AWA 11


The following appeared in a memorandum from the business department of the Apogee Company.

“When the Apogee Company had all its operations in one location, it was more profitable than it is today. Therefore, the Apogee Company should close down its field offices and conduct all its operations from a single location. Such centralization would improve profitability by cutting costs and helping the company maintains better supervision of all employees.”

The argument in the memorandum from the business department of the Apogee Company is unconvincing because its conclusion depends on several unsubstantiated assumptions of the benefits of centralized operation of business. Each of the following areas merit further explanation before it can be given any degree of credibility of its conclusion of the failure of having field offices for its operations as compared to a single point of operation.

Firstly, the business department is not clear of being profitable while operating from a single location as it lacks figures and facts to support of being profitable while having centralized operation.

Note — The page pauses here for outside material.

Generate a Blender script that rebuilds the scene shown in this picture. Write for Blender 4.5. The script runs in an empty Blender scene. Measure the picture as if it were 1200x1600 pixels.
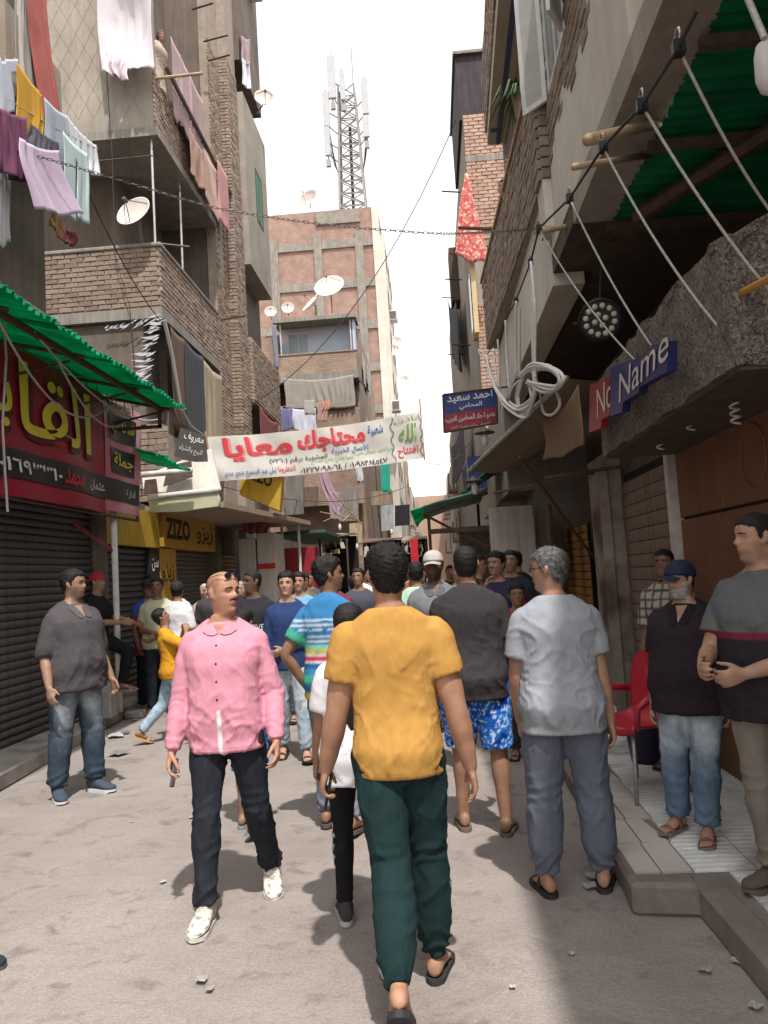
import bpy, bmesh, math, random
import numpy as np
from mathutils import Vector, Matrix, noise as mnoise
from mathutils.bvhtree import BVHTree
random.seed(7); RNG = np.random.default_rng(7)
S = bpy.context.scene
COL = S.collection
PI = math.pi

# ------------------------------------------------------------------ camera
F_PX, VPX, VPY, ROLL, EYE = 1230., 680., 895., .06, 1.64      # in pixels of the 1200x1600 photograph
_y = np.array([(VPX-600)/F_PX, -(VPY-800)/F_PX, 1.]); _y /= np.linalg.norm(_y)
_z = np.array([-ROLL, 1., -(_y[0]*-ROLL+_y[1])/_y[2]]); _z /= np.linalg.norm(_z)
_x = np.cross(_z, _y)
WC = np.array([_x, _y, _z])                                     # world <- (right, up, forward)
cam = bpy.data.objects.new('camera', bpy.data.cameras.new('camera'))
COL.objects.link(cam); S.camera = cam
cam.data.sensor_fit = 'VERTICAL'; cam.data.sensor_height = 24.; cam.data.lens = F_PX/1600*24.
cam.data.clip_start = .05; cam.data.clip_end = 2000
_r, _u, _f = WC[:, 0], WC[:, 1], WC[:, 2]
cam.matrix_world = Matrix(((_r[0], _u[0], -_f[0], 0), (_r[1], _u[1], -_f[1], 0), (_r[2], _u[2], -_f[2], EYE), (0, 0, 0, 1)))

# ------------------------------------------------------------------ light
SUN_TO = Vector((.17, -.50, 1.0)).normalized()
el = math.asin(SUN_TO.z); az = math.atan2(SUN_TO.x, SUN_TO.y)
w = bpy.data.worlds.new('World'); S.world = w; w.use_nodes = True
nt = w.node_tree; nt.nodes.clear()
sky = nt.nodes.new('ShaderNodeTexSky'); sky.sky_type = 'NISHITA'; sky.sun_disc = False
sky.sun_elevation = el; sky.sun_rotation = az; sky.air_density = 3.5; sky.dust_density = 1.0; sky.ozone_density = 1.0
hs = nt.nodes.new('ShaderNodeHueSaturation'); hs.inputs['Saturation'].default_value = .12
bg = nt.nodes.new('ShaderNodeBackground'); bg.inputs['Strength'].default_value = .15
wo = nt.nodes.new('ShaderNodeOutputWorld')
nt.links.new(sky.outputs[0], hs.inputs['Color']); nt.links.new(hs.outputs[0], bg.inputs[0]); nt.links.new(bg.outputs[0], wo.inputs[0])
sl = bpy.data.lights.new('sun', 'SUN'); sl.energy = 2.5; sl.angle = math.radians(1.2); sl.color = (1., .965, .92)
so = bpy.data.objects.new('sun', sl); COL.objects.link(so)
so.rotation_euler = SUN_TO.to_track_quat('Z', 'Y').to_euler()
S.view_settings.view_transform = 'Standard'; S.view_settings.look = 'None'
S.view_settings.exposure = 1.10; S.view_settings.gamma = 1.0; S.view_settings.use_curve_mapping = False
S.cycles.max_bounces = 6; S.cycles.diffuse_bounces = 4; S.cycles.transparent_max_bounces = 8
S.cycles.use_denoising = True

# ------------------------------------------------------------------ layout helpers (photo pixel -> a point on a real plane of the street)
def ray(px, py): return WC @ np.array([(px-600)/F_PX, -(py-800)/F_PX, 1.])
def _hit(px, py, ax, val):
    r = ray(px, py); o = np.array([0, 0, EYE]); t = (val-o[ax])/r[ax]; p = o+r*t
    return Vector((float(p[0]), float(p[1]), float(p[2])))
def onX(px, py, X): return _hit(px, py, 0, X)
def onY(px, py, Y): return _hit(px, py, 1, Y)
def onZ(px, py, Z=0.): return _hit(px, py, 2, Z)

# ------------------------------------------------------------------ objects
def tag(o, label=None, cat=None, group=None, kind=None):
    if label: o['label'] = label
    if cat: o['category'] = cat
    if group: o['group'] = group
    if kind: o['kind'] = kind
    return o
def empty(name, loc=(0, 0, 0), rz=0., label=None, cat=None, group=None):
    o = bpy.data.objects.new(name, None); COL.objects.link(o); o.location = loc; o.rotation_euler = (0, 0, rz)
    o.empty_display_size = .1
    return tag(o, label, cat, group)
def mesh_np(name, V, Fc, mat=None, parent=None, smooth=False, col=None, loc=None):
    me = bpy.data.meshes.new(name); me.from_pydata([tuple(v) for v in V], [], [tuple(f) for f in Fc]); me.update()
    return link_mesh(name, me, mat, parent, smooth, col, loc)
def link_mesh(name, me, mat=None, parent=None, smooth=False, col=None, loc=None):
    if mat is not None: me.materials.append(mat)
    if smooth: me.polygons.foreach_set('use_smooth', [True]*len(me.polygons))
    if col is not None:
        a = me.color_attributes.new('Col', 'FLOAT_COLOR', 'POINT')
        c4 = np.ones((len(me.vertices), 4), np.float32); c4[:, :3] = col; a.data.foreach_set('color', c4.ravel())
    o = bpy.data.objects.new(name, me); COL.objects.link(o)
    if parent is not None:
        o.parent = parent
    if loc is not None: o.location = loc
    return o

WM = {}
def par(o, parent):
    """parent a mesh that was built in world coordinates"""
    o.parent = parent
    w_ = WM.get(parent.name)
    if w_ is None:
        w_ = Matrix.LocRotScale(parent.location, parent.rotation_euler, parent.scale); WM[parent.name] = w_
    o.matrix_parent_inverse = w_.inverted(); WM[o.name] = Matrix.LocRotScale(o.location, o.rotation_euler, o.scale)
    return o
class MB:
    """collects shapes, builds one mesh object"""
    def __init__(s): s.v = []; s.f = []; s.uv = None
    def add(s, V, Fc):
        b = len(s.v); s.v += [Vector(v) for v in V]; s.f += [tuple(i+b for i in f) for f in Fc]; return s
    def box(s, a, b, M=None):
        x0, y0, z0 = [min(a[i], b[i]) for i in range(3)]; x1, y1, z1 = [max(a[i], b[i]) for i in range(3)]
        V = [Vector(p) for p in ((x0, y0, z0), (x1, y0, z0), (x1, y1, z0), (x0, y1, z0), (x0, y0, z1), (x1, y0, z1), (x1, y1, z1), (x0, y1, z1))]
        if M is not None: V = [M @ v for v in V]
        return s.add(V, [(0, 3, 2, 1), (4, 5, 6, 7), (0, 1, 5, 4), (1, 2, 6, 5), (2, 3, 7, 6), (3, 0, 4, 7)])
    def slab(s, quad, t):
        """quad of 4 points given a thickness vector"""
        q = [Vector(p) for p in quad]; t = Vector(t); V = q+[p+t for p in q]
        return s.add(V, [(3, 2, 1, 0), (4, 5, 6, 7), (0, 1, 5, 4), (1, 2, 6, 5), (2, 3, 7, 6), (3, 0, 4, 7)])
    def poly(s, pts, t):
        q = [Vector(p) for p in pts]; t = Vector(t); n = len(q)
        return s.add(q+[p+t for p in q], [tuple(range(n))[::-1], tuple(range(n, 2*n))]+[(i, (i+1) % n, (i+1) % n+n, i+n) for i in range(n)])
    def tube(s, pts, r, n=6, cap=True):
        pts = [Vector(p) for p in pts]; k = len(pts); r = r if isinstance(r, (list, tuple)) else [r]*k
        V = []; up = None
        for i, p in enumerate(pts):
            d = (pts[min(i+1, k-1)]-pts[max(i-1, 0)]).normalized()
            if up is None:
                up = Vector((0, 0, 1)) if abs(d.z) < .9 else Vector((1, 0, 0))
            a = d.cross(up)
            if a.length < 1e-5: a = d.orthogonal()
            a.normalize(); b = a.cross(d); up = b
            for j in range(n):
                th = 2*PI*j/n; V.append(p+(a*math.cos(th)+b*math.sin(th))*r[i])
        Fc = [(i*n+j, i*n+(j+1) % n, (i+1)*n+(j+1) % n, (i+1)*n+j) for i in range(k-1) for j in range(n)]
        if cap: Fc += [tuple(range(n))[::-1], tuple(range((k-1)*n, k*n))]
        return s.add(V, Fc)
    def bar(s, a, b, r, n=6): return s.tube([a, b], r, n)
    def lathe(s, prof, n=16, M=None):
        """prof: list of (r,z)"""
        V = []
        for r, z in prof:
            for j in range(n):
                th = 2*PI*j/n; V.append(Vector((r*math.cos(th), r*math.sin(th), z)))
        if M is not None: V = [M @ v for v in V]
        k = len(prof); Fc = [(i*n+j, i*n+(j+1) % n, (i+1)*n+(j+1) % n, (i+1)*n+j) for i in range(k-1) for j in range(n)]
        Fc += [tuple(range(n))[::-1], tuple(range((k-1)*n, k*n))]
        return s.add(V, Fc)
    def build(s, name, mat, parent=None, smooth=False, bevel=0, label=None, cat=None, group=None, kind=None, origin=None):
        V = s.v
        me = bpy.data.meshes.new(name)
        if origin is not None: o0 = Vector(origin); V = [v-o0 for v in V]
        me.from_pydata(V, [], s.f); me.update()
        o = link_mesh(name, me, mat, None, smooth)
        if origin is not None: o.location = origin
        if parent is not None: par(o, parent)
        if bevel:
            m = o.modifiers.new('bevel', 'BEVEL'); m.width = bevel; m.segments = 1; m.limit_method = 'ANGLE'
        return tag(o, label, cat, group, kind)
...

In such light, one cannot ignore the possibility that even though the field offices were able to increase the profits for its regions, the bad management would have been possible for gulping the profits. Additionally, we cannot rule out the possibility of the bad policies of the company that would have barred the field offices of taking important and vital decisions of its own depending on the demands in the region.

Secondly, while one cannot ignore the possibility of global economy slowdown, in which case the results would have been same in case of centralized operation too.

Lastly, one cannot ignore the possibility of the bad staff recruitment at the field offices that would have been responsible for not being efficient. Moreover, it would be foolish to ignore the choice of locations chosen by the company for its field offices as various external factors like government policies, social boundaries, etc also impact the daily operations in a particular region.

Due to the many holes in the reasoning in the arguments of the business department of Apogee, it is difficult to take the arguments seriously. Unless further evidence surface in each of the areas discussed above, the given premises are insufficient proof that the conclusion drawn is viable.